» PROVIDED DATA:
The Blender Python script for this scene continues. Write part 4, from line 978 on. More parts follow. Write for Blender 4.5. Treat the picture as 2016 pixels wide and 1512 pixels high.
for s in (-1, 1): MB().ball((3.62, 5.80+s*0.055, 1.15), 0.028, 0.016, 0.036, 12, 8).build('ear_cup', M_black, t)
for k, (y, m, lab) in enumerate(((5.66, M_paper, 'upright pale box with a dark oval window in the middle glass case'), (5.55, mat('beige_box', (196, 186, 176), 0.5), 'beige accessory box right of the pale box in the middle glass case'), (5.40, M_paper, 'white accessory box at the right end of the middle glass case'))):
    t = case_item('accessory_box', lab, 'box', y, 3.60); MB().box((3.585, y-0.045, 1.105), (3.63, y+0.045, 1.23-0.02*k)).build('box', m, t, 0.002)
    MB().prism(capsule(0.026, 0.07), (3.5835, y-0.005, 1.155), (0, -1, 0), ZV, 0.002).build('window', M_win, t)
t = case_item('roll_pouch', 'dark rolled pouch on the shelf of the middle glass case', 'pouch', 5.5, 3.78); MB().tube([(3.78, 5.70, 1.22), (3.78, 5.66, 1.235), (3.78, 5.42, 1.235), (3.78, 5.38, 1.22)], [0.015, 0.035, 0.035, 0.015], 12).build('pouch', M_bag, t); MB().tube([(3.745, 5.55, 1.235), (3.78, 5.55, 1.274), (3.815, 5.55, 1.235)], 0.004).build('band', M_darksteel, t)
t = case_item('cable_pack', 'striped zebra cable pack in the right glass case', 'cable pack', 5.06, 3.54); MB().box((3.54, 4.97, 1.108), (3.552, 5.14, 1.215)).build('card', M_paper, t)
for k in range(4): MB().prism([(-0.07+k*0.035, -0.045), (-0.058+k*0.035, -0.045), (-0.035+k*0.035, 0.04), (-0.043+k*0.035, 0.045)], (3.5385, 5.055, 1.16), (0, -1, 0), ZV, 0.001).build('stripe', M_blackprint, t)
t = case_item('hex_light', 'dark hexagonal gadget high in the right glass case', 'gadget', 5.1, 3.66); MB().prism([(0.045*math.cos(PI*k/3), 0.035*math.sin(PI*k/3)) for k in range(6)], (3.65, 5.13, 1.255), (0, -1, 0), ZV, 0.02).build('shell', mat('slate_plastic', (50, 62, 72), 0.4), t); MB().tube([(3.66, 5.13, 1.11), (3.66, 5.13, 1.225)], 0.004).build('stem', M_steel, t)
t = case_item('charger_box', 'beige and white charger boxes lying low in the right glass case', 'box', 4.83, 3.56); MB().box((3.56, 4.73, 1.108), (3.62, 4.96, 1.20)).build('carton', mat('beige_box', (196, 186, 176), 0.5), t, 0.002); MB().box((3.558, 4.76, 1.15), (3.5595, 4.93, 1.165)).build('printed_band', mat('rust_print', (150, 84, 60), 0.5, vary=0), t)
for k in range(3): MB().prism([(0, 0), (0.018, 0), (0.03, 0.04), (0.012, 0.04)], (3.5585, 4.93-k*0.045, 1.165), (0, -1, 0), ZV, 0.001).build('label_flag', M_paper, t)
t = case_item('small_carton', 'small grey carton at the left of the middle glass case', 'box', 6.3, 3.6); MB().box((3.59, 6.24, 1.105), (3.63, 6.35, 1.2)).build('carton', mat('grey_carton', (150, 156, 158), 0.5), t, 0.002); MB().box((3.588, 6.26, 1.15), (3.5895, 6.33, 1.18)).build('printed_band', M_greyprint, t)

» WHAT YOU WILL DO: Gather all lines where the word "high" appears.

» EXERCISE RESULT:
The Blender Python script for this scene continues. Write part 4, from line 978 on. More parts follow. Write for Blender 4.5. Treat the picture as 2016 pixels wide and 1512 pixels high.
t = case_item('hex_light', 'dark hexagonal gadget high in the right glass case', 'gadget', 5.1, 3.66); MB().prism([(0.045*math.cos(PI*k/3), 0.035*math.sin(PI*k/3)) for k in range(6)], (3.65, 5.13, 1.255), (0, -1, 0), ZV, 0.02).build('shell', mat('slate_plastic', (50, 62, 72), 0.4), t); MB().tube([(3.66, 5.13, 1.11), (3.66, 5.13, 1.225)], 0.004).build('stem', M_steel, t)